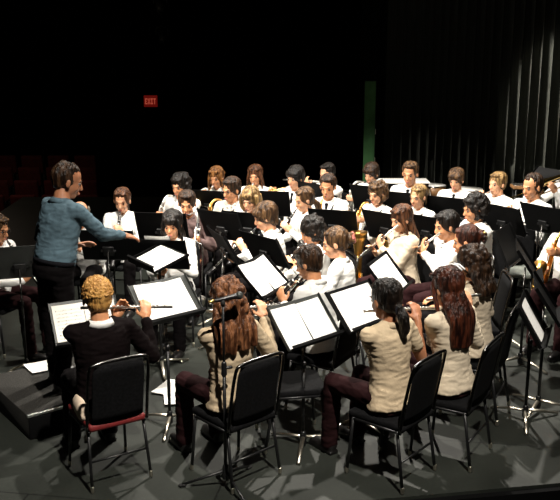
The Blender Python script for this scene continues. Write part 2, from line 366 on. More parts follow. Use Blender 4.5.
def i_trumpet(t):
    b = bmesh.new(); tube(b, [(0, 0, 0), (.006, 0, 0), (.02, 0, 0), (.07, 0, 0)], [.012, .013, .006, .005], 12); obj('mouthpiece', b, 'silver', t)
    b = bmesh.new(); q = curve([(.06, 0, 0), (.2, 0, 0), (.38, 0, 0), (.43, 0, -.012), (.44, 0, -.045), (.42, 0, -.078), (.38, 0, -.09), (.27, 0, -.09)], 5); tube(b, q, .0065, 10)
    q = curve([(.24, -.02, -.02), (.15, -.03, -.02), (.08, -.03, -.035), (.065, -.03, -.06), (.08, -.03, -.09), (.15, -.028, -.095), (.2, -.02, -.09)], 5); tube(b, q, .0068, 10); obj('tubing', b, 'brass', t)
    b = bmesh.new()
    q = curve([(.24, -.03, -.02), (.34, -.03, -.02), (.43, -.03, -.02), (.475, -.03, -.02), (.50, -.03, -.02)], 4)+[V((.497, -.03, -.02)), V((.45, -.03, -.02))]
    tube(b, q, lerps([.0075, .011, .018, .034, .063], 4)+[.058, .016], 20); obj('bell', b, 'brass', t)
    for x in (.205, .237, .269):
        b = bmesh.new(); tube(b, [(x, -.015, .035), (x, -.015, .034), (x, -.015, .012), (x, -.015, .012), (x, -.015, -.12), (x, -.015, -.125)], [.010, .010, .004, .0145, .0145, .008], 12); obj('valve', b, 'brass', t)
def i_silvertrumpet(t):
    i_trumpet(t)
    for c in t.children:
        c.data.materials.clear(); c.data.materials.append(MT['silver'])
def i_trombone(t):
    b = bmesh.new(); tube(b, [(0, 0, 0), (.006, 0, 0), (.03, 0, 0), (.08, 0, 0)], [.017, .018, .008, .007], 12); obj('mouthpiece', b, 'silver', t)
    b = bmesh.new(); q = curve([(.08, 0, 0), (.4, 0, 0), (.78, 0, 0), (.83, 0, -.015), (.845, 0, -.045), (.83, 0, -.075), (.78, 0, -.09), (.4, 0, -.09), (.1, 0, -.09)], 5); tube(b, q, .0075, 10)
    tube(b, [(.28, 0, 0), (.28, 0, -.09)], .006, 8); obj('slide', b, 'brass', t)
    b = bmesh.new(); q = curve([(.1, 0, -.09), (-.1, .06, -.06), (-.24, .11, -.03), (-.28, .12, .03), (-.22, .12, .09), (.0, .11, .09), (.25, .10, .09), (.38, .10, .09), (.44, .10, .09)], 5)+[V((.435, .10, .09)), V((.36, .10, .09))]
    tube(b, q, lerps([.008, .008, .009, .010, .011, .015, .027, .055, .095], 5)+[.088, .03], 20); obj('bell', b, 'brass', t)
INST = {'flute': (i_flute, 'flute'), 'clarinet': (i_clarinet, 'clarinet'), 'alto': (i_alto, 'saxophone'), 'tenor': (i_tenor, 'saxophone'), 'silversax': (i_silversax, 'saxophone'),
        'bassclarinet': (i_bassclarinet, 'bass_clarinet'), 'trumpet': (i_trumpet, 'trumpet'), 'silvertrumpet': (i_silvertrumpet, 'trumpet'), 'trombone': (i_trombone, 'trombone')}
TEMPL = {}
def instrument(kind, mw, label):
    if kind not in TEMPL:
        nm = INST[kind][1]; t = thing(nm, label, nm.replace('_', ' '), group='band '+nm.replace('_', ' ')+'s'); INST[kind][0](t); TEMPL[kind] = t; t.matrix_world = mw; return t
    return dup(TEMPL[kind], label, mw)

# ------------------------------------------------------------------ people
X, Y, Z = V((1, 0, 0)), V((0, 1, 0)), V((0, 0, 1))
def hand(bm, w, d, n, side, s, curl=.75):
    d = d.normalized(); n = (n-d*n.dot(d)).normalized(); t = (d.cross(n) if side < 0 else n.cross(d)).normalized()
    rot = M((d, t, n)).transposed()
    ell(bm, w+d*.05*s, (.056*s, .040*s, .017*s), rot, 12); cap(bm, w-d*.01, w+d*.03*s, .024*s, .026*s, 10)
    for i, ln in enumerate((.078, .088, .081, .063)):
        p = w+d*(.088-.004*abs(i-1))*s+t*(.031-.0205*i)*s; a = 0
        p0 = w+d*.05*s+t*(.024-.016*i)*s; cap(bm, p0, p, .010*s, .0098*s, 8)
        for seg, f in ((.48, .55), (.30, .95), (.24, .7)):
            a += curl*f; dd = d*math.cos(a)+n*math.sin(a)+t*(.04-.03*i); q = p+dd.normalized()*ln*seg*s
            cap(bm, p, q, .0092*s, .0084*s, 8); p = q
    p = w+d*.022*s+t*.026*s; q = p+(d*.55+t*.6+n*.45).normalized()*.042*s; e = q+(d*.8+t*.05+n*.6).normalized()*.034*s
    cap(bm, p, q, .0135*s, .011*s, 8); cap(bm, q, e, .011*s, .0092*s, 8)
def ik(S, W, l1, l2, pole):
    d = W-S; L = d.length
    if L > (l1+l2)*.995: W = S+d*((l1+l2)*.995/L); d = W-S; L = d.length
    L = max(L, abs(l1-l2)+.02); u = d.normalized(); a = (l1*l1-l2*l2+L*L)/(2*L); h = math.sqrt(max(0, l1*l1-a*a))
    p = pole-u*pole.dot(u); p.normalize(); return S+u*a+p*h, W
MALE = [(-.09, .155, .115, 0), (-.02, .172, .128, 0), (.10, .158, .120, .005), (.20, .152, .115, .008), (.33, .170, .118, .012), (.42, .168, .102, .004), (.475, .125, .074, 0), (.505, .070, .060, .004), (.54, .052, .054, .014)]
FEM = [(-.09, .165, .115, 0), (-.02, .172, .122, 0), (.10, .138, .102, .005), (.20, .128, .098, .008), (.33, .150, .110, .014), (.42, .156, .094, .004), (.475, .108, .066, 0), (.505, .058, .052, .004), (.54, .044, .046, .014)]
WHO = {}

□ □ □

◆ Challenge
Without including any pictures, reproduce the listing exactly.

◆ Solution for this problem
The Blender Python script for this scene continues. Write part 2, from line 366 on. More parts follow. Use Blender 4.5.
def i_trumpet(t):
    b = bmesh.new(); tube(b, [(0, 0, 0), (.006, 0, 0), (.02, 0, 0), (.07, 0, 0)], [.012, .013, .006, .005], 12); obj('mouthpiece', b, 'silver', t)
    b = bmesh.new(); q = curve([(.06, 0, 0), (.2, 0, 0), (.38, 0, 0), (.43, 0, -.012), (.44, 0, -.045), (.42, 0, -.078), (.38, 0, -.09), (.27, 0, -.09)], 5); tube(b, q, .0065, 10)
    q = curve([(.24, -.02, -.02), (.15, -.03, -.02), (.08, -.03, -.035), (.065, -.03, -.06), (.08, -.03, -.09), (.15, -.028, -.095), (.2, -.02, -.09)], 5); tube(b, q, .0068, 10); obj('tubing', b, 'brass', t)
    b = bmesh.new()
    q = curve([(.24, -.03, -.02), (.34, -.03, -.02), (.43, -.03, -.02), (.475, -.03, -.02), (.50, -.03, -.02)], 4)+[V((.497, -.03, -.02)), V((.45, -.03, -.02))]
    tube(b, q, lerps([.0075, .011, .018, .034, .063], 4)+[.058, .016], 20); obj('bell', b, 'brass', t)
    for x in (.205, .237, .269):
        b = bmesh.new(); tube(b, [(x, -.015, .035), (x, -.015, .034), (x, -.015, .012), (x, -.015, .012), (x, -.015, -.12), (x, -.015, -.125)], [.010, .010, .004, .0145, .0145, .008], 12); obj('valve', b, 'brass', t)
def i_silvertrumpet(t):
    i_trumpet(t)
    for c in t.children:
        c.data.materials.clear(); c.data.materials.append(MT['silver'])
def i_trombone(t):
    b = bmesh.new(); tube(b, [(0, 0, 0), (.006, 0, 0), (.03, 0, 0), (.08, 0, 0)], [.017, .018, .008, .007], 12); obj('mouthpiece', b, 'silver', t)
    b = bmesh.new(); q = curve([(.08, 0, 0), (.4, 0, 0), (.78, 0, 0), (.83, 0, -.015), (.845, 0, -.045), (.83, 0, -.075), (.78, 0, -.09), (.4, 0, -.09), (.1, 0, -.09)], 5); tube(b, q, .0075, 10)
    tube(b, [(.28, 0, 0), (.28, 0, -.09)], .006, 8); obj('slide', b, 'brass', t)
    b = bmesh.new(); q = curve([(.1, 0, -.09), (-.1, .06, -.06), (-.24, .11, -.03), (-.28, .12, .03), (-.22, .12, .09), (.0, .11, .09), (.25, .10, .09), (.38, .10, .09), (.44, .10, .09)], 5)+[V((.435, .10, .09)), V((.36, .10, .09))]
    tube(b, q, lerps([.008, .008, .009, .010, .011, .015, .027, .055, .095], 5)+[.088, .03], 20); obj('bell', b, 'brass', t)
INST = {'flute': (i_flute, 'flute'), 'clarinet': (i_clarinet, 'clarinet'), 'alto': (i_alto, 'saxophone'), 'tenor': (i_tenor, 'saxophone'), 'silversax': (i_silversax, 'saxophone'),
        'bassclarinet': (i_bassclarinet, 'bass_clarinet'), 'trumpet': (i_trumpet, 'trumpet'), 'silvertrumpet': (i_silvertrumpet, 'trumpet'), 'trombone': (i_trombone, 'trombone')}
TEMPL = {}
def instrument(kind, mw, label):
    if kind not in TEMPL:
        nm = INST[kind][1]; t = thing(nm, label, nm.replace('_', ' '), group='band '+nm.replace('_', ' ')+'s'); INST[kind][0](t); TEMPL[kind] = t; t.matrix_world = mw; return t
    return dup(TEMPL[kind], label, mw)

# ------------------------------------------------------------------ people
X, Y, Z = V((1, 0, 0)), V((0, 1, 0)), V((0, 0, 1))
def hand(bm, w, d, n, side, s, curl=.75):
    d = d.normalized(); n = (n-d*n.dot(d)).normalized(); t = (d.cross(n) if side < 0 else n.cross(d)).normalized()
    rot = M((d, t, n)).transposed()
    ell(bm, w+d*.05*s, (.056*s, .040*s, .017*s), rot, 12); cap(bm, w-d*.01, w+d*.03*s, .024*s, .026*s, 10)
    for i, ln in enumerate((.078, .088, .081, .063)):
        p = w+d*(.088-.004*abs(i-1))*s+t*(.031-.0205*i)*s; a = 0
        p0 = w+d*.05*s+t*(.024-.016*i)*s; cap(bm, p0, p, .010*s, .0098*s, 8)
        for seg, f in ((.48, .55), (.30, .95), (.24, .7)):
            a += curl*f; dd = d*math.cos(a)+n*math.sin(a)+t*(.04-.03*i); q = p+dd.normalized()*ln*seg*s
            cap(bm, p, q, .0092*s, .0084*s, 8); p = q
    p = w+d*.022*s+t*.026*s; q = p+(d*.55+t*.6+n*.45).normalized()*.042*s; e = q+(d*.8+t*.05+n*.6).normalized()*.034*s
    cap(bm, p, q, .0135*s, .011*s, 8); cap(bm, q, e, .011*s, .0092*s, 8)
def ik(S, W, l1, l2, pole):
    d = W-S; L = d.length
    if L > (l1+l2)*.995: W = S+d*((l1+l2)*.995/L); d = W-S; L = d.length
    L = max(L, abs(l1-l2)+.02); u = d.normalized(); a = (l1*l1-l2*l2+L*L)/(2*L); h = math.sqrt(max(0, l1*l1-a*a))
    p = pole-u*pole.dot(u); p.normalize(); return S+u*a+p*h, W
MALE = [(-.09, .155, .115, 0), (-.02, .172, .128, 0), (.10, .158, .120, .005), (.20, .152, .115, .008), (.33, .170, .118, .012), (.42, .168, .102, .004), (.475, .125, .074, 0), (.505, .070, .060, .004), (.54, .052, .054, .014)]
FEM = [(-.09, .165, .115, 0), (-.02, .172, .122, 0), (.10, .138, .102, .005), (.20, .128, .098, .008), (.33, .150, .110, .014), (.42, .156, .094, .004), (.475, .108, .066, 0), (.505, .058, .052, .004), (.54, .044, .046, .014)]
WHO = {}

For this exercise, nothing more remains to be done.